Extract all lines containing "Write".

§ **Given records**
========

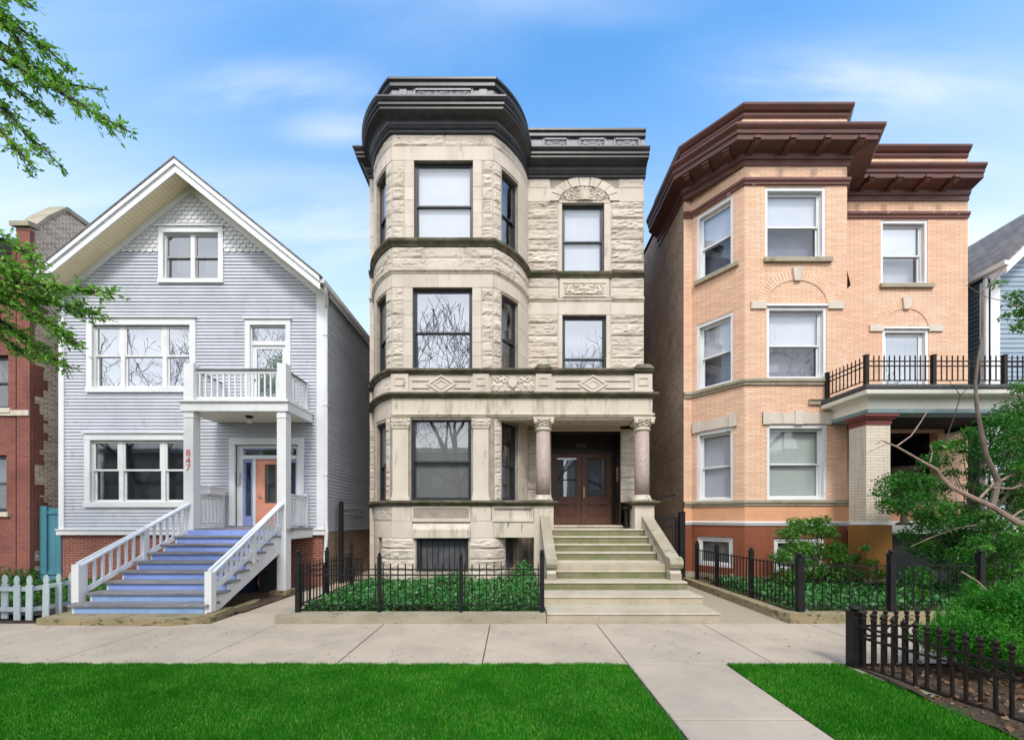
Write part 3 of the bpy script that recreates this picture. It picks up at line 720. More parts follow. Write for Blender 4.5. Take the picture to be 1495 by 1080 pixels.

========

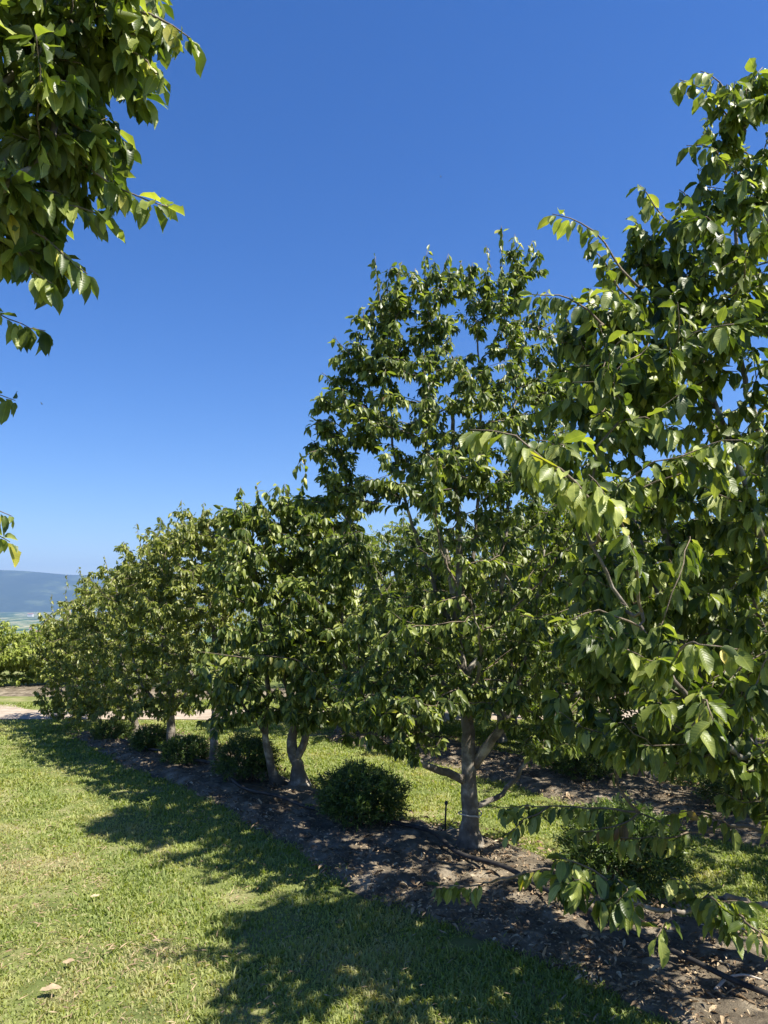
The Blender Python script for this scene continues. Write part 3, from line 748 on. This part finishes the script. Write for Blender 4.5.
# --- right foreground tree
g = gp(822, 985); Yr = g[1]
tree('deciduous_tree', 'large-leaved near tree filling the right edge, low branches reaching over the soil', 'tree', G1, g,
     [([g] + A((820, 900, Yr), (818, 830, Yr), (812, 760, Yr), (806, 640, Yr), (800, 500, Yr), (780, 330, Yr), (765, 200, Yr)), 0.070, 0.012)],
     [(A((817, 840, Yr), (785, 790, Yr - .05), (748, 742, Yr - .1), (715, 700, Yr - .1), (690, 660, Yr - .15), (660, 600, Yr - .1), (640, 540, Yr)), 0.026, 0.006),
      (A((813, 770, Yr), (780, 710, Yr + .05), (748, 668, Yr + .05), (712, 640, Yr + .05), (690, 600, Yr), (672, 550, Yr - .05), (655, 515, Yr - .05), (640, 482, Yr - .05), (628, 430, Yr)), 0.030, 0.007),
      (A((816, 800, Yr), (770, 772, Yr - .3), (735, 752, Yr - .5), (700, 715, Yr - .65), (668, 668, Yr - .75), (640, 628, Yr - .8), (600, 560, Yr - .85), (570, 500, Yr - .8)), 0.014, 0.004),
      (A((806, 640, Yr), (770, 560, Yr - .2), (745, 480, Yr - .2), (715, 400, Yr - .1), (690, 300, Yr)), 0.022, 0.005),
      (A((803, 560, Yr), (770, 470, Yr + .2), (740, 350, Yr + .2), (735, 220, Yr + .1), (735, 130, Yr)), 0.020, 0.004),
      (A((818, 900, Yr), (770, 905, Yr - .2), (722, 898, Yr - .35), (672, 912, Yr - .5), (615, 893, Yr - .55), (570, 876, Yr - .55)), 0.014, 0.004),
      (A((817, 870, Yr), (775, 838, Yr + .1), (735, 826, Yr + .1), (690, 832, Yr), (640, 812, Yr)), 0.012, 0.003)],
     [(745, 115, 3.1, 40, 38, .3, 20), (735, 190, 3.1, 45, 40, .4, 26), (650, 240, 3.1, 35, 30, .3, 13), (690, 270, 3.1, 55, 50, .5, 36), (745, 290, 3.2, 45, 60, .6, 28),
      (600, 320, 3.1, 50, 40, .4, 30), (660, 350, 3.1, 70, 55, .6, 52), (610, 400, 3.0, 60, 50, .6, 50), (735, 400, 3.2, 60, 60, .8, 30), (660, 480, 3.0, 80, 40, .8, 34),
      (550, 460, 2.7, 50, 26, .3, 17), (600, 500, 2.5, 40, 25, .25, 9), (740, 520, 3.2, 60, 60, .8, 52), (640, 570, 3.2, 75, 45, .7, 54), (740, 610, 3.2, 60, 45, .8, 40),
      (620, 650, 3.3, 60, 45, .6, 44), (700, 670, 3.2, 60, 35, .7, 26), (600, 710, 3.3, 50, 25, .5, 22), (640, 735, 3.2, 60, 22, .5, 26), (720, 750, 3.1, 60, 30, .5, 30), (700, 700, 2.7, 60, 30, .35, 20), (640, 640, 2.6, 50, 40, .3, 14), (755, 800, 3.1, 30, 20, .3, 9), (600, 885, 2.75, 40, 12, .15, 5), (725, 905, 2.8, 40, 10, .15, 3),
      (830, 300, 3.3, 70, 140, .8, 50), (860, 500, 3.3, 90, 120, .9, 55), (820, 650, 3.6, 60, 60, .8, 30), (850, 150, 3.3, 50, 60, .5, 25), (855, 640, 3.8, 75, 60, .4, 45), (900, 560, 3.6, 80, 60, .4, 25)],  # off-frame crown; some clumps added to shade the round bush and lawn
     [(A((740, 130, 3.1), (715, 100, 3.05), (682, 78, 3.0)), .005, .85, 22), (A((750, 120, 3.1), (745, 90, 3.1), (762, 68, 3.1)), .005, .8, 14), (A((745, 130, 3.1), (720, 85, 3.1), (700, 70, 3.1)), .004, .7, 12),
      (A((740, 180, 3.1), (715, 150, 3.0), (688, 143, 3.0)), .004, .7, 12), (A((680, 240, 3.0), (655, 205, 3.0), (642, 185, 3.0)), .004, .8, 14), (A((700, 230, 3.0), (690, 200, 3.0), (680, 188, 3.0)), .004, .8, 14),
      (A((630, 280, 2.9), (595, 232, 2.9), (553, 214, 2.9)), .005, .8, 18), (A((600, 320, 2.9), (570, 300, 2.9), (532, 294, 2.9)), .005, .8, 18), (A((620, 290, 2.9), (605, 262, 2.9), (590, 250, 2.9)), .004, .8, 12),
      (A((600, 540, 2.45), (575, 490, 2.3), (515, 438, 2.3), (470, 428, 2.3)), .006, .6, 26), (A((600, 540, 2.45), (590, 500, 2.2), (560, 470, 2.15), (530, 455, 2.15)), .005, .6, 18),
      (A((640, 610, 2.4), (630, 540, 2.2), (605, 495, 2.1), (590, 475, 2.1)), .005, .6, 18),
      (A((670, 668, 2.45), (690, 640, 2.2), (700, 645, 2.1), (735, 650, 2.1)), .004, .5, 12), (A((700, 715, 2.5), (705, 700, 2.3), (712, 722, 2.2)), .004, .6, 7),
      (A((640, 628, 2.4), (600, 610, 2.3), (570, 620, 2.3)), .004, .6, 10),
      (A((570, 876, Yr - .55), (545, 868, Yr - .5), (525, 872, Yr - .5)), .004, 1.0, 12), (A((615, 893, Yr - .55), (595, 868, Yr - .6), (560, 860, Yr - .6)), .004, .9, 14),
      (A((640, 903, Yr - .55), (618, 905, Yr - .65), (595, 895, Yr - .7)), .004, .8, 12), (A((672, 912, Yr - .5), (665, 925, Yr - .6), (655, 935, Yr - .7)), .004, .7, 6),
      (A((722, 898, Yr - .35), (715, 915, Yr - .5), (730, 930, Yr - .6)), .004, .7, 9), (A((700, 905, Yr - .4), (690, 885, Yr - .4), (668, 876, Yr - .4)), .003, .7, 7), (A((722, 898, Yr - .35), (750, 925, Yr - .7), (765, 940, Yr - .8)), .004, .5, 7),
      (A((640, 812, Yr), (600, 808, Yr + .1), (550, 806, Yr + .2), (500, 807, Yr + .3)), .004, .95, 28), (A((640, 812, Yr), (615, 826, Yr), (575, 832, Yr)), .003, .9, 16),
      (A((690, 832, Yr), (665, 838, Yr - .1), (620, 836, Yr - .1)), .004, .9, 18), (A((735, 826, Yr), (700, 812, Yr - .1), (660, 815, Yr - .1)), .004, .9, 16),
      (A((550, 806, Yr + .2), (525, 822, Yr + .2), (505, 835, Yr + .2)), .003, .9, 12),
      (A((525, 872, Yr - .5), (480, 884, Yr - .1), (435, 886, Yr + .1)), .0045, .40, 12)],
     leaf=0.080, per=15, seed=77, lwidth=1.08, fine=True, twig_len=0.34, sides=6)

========

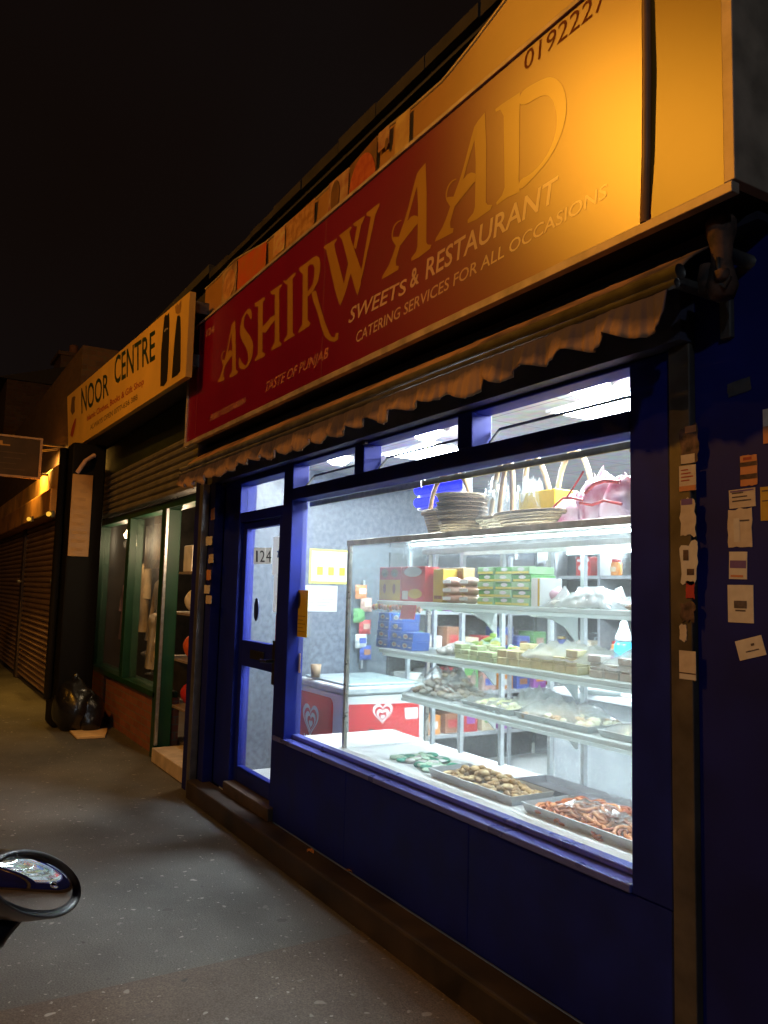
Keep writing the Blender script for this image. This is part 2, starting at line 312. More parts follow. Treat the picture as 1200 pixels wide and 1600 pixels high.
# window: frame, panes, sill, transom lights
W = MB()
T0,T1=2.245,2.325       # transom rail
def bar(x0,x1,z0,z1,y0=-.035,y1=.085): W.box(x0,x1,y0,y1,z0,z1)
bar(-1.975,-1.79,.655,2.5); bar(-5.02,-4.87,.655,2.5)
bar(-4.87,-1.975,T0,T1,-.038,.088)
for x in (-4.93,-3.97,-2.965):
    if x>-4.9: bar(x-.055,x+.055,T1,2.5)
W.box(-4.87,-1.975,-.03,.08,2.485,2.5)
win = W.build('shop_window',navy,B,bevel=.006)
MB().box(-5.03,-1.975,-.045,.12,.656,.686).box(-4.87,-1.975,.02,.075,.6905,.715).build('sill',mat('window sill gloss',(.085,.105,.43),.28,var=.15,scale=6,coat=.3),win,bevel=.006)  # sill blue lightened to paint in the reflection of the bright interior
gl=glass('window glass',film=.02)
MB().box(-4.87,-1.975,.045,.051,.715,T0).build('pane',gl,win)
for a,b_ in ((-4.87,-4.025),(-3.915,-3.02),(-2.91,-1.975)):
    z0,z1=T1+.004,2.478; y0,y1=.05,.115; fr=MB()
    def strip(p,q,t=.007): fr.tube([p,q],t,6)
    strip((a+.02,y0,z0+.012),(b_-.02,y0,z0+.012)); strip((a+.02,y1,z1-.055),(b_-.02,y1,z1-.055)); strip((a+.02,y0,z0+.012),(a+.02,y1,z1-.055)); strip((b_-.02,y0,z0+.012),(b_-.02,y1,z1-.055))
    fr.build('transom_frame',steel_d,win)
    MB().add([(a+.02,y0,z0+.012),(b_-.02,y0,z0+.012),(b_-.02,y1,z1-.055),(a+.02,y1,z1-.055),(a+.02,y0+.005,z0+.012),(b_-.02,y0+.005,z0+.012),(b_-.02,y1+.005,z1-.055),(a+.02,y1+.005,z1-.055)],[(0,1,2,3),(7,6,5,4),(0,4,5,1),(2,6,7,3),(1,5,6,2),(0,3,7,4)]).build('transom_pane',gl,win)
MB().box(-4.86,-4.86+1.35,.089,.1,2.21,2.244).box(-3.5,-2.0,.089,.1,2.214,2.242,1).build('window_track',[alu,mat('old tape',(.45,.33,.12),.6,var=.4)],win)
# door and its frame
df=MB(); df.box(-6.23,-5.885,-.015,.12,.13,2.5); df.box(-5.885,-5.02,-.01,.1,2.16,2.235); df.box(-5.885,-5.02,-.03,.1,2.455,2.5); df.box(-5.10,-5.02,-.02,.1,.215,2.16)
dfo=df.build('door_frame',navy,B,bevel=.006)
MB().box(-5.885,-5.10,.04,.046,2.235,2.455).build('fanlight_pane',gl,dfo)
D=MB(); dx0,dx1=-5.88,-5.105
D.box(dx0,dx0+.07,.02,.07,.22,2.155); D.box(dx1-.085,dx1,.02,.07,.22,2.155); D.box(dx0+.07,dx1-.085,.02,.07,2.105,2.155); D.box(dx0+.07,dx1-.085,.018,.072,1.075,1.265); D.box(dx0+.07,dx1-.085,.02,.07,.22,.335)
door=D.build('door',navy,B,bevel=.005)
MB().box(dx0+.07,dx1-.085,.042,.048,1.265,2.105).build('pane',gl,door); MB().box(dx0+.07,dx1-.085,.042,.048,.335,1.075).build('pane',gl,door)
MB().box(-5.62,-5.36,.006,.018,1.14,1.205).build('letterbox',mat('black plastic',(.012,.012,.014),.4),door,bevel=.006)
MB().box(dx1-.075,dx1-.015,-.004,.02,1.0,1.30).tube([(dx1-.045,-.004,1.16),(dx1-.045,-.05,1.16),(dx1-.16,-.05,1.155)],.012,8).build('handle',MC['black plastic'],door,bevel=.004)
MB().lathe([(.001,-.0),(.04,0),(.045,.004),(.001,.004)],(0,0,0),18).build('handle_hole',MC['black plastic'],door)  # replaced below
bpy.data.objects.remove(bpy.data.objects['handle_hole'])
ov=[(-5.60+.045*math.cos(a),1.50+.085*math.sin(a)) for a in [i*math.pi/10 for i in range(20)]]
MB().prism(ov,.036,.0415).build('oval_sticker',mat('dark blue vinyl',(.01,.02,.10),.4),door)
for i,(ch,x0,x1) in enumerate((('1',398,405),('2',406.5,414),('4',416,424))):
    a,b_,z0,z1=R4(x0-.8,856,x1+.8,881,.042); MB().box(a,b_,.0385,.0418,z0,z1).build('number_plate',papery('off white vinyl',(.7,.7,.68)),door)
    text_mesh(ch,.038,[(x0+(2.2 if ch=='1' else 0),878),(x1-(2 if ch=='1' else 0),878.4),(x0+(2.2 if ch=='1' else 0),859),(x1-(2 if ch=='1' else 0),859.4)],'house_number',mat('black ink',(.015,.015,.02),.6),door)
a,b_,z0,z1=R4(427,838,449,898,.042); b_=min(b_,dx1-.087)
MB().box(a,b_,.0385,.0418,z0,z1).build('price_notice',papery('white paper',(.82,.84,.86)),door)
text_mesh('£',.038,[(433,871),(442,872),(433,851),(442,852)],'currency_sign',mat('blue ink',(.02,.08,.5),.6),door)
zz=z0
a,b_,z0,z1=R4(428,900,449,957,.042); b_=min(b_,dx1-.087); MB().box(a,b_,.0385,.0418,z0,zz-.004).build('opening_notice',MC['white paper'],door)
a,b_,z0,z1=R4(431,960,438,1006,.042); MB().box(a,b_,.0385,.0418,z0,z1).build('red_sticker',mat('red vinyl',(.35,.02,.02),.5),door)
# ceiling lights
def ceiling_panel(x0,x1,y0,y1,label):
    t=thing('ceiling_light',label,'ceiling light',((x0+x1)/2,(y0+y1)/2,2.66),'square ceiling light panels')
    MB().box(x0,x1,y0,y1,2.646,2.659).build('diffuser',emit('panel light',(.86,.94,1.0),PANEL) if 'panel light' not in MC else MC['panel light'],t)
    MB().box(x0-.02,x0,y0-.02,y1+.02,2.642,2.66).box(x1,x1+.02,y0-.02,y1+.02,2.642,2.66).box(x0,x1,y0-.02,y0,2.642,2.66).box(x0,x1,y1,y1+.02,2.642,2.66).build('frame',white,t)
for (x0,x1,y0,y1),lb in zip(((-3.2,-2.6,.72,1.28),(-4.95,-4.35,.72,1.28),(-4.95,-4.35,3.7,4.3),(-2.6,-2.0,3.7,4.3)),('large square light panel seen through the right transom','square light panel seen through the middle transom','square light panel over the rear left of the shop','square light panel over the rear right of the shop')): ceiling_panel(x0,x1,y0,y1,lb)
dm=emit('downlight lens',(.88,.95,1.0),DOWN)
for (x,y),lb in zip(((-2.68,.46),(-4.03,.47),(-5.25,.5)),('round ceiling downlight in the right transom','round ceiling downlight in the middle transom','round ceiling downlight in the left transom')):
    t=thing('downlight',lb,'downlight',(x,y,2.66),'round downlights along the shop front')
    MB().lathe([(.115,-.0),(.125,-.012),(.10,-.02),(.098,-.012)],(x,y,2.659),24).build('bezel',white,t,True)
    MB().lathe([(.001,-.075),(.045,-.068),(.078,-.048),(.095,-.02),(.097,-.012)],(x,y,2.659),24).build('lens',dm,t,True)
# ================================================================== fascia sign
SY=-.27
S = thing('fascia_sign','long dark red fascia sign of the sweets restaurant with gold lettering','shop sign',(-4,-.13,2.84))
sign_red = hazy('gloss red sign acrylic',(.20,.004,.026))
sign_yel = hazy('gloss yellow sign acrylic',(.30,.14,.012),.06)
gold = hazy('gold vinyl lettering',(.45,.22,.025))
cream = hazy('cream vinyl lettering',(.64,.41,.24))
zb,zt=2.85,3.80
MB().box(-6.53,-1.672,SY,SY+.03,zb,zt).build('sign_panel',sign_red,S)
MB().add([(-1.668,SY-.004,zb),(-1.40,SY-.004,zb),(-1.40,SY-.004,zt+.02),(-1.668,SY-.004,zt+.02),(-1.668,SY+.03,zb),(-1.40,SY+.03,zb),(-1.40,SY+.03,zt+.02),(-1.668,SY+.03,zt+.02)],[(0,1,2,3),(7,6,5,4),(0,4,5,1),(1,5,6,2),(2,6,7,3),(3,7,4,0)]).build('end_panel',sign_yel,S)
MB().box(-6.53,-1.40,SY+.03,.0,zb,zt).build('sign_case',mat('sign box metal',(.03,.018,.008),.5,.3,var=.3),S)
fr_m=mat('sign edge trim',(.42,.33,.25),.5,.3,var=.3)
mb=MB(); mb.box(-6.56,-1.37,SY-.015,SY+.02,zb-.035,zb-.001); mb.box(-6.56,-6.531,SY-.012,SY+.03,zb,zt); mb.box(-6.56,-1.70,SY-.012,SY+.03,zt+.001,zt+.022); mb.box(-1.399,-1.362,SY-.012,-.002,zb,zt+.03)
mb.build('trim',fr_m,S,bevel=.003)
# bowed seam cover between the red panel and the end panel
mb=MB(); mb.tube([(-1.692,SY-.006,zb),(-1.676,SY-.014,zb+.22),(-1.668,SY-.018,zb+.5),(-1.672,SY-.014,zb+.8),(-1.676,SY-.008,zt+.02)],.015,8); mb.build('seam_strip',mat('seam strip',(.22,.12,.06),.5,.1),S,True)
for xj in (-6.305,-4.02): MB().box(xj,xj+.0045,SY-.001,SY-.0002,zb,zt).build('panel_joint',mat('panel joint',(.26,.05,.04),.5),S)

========

§ **Task output**
Write part 3 of the bpy script that recreates this picture. It picks up at line 720. More parts follow. Write for Blender 4.5. Take the picture to be 1495 by 1080 pixels.
The Blender Python script for this scene continues. Write part 3, from line 748 on. This part finishes the script. Write for Blender 4.5.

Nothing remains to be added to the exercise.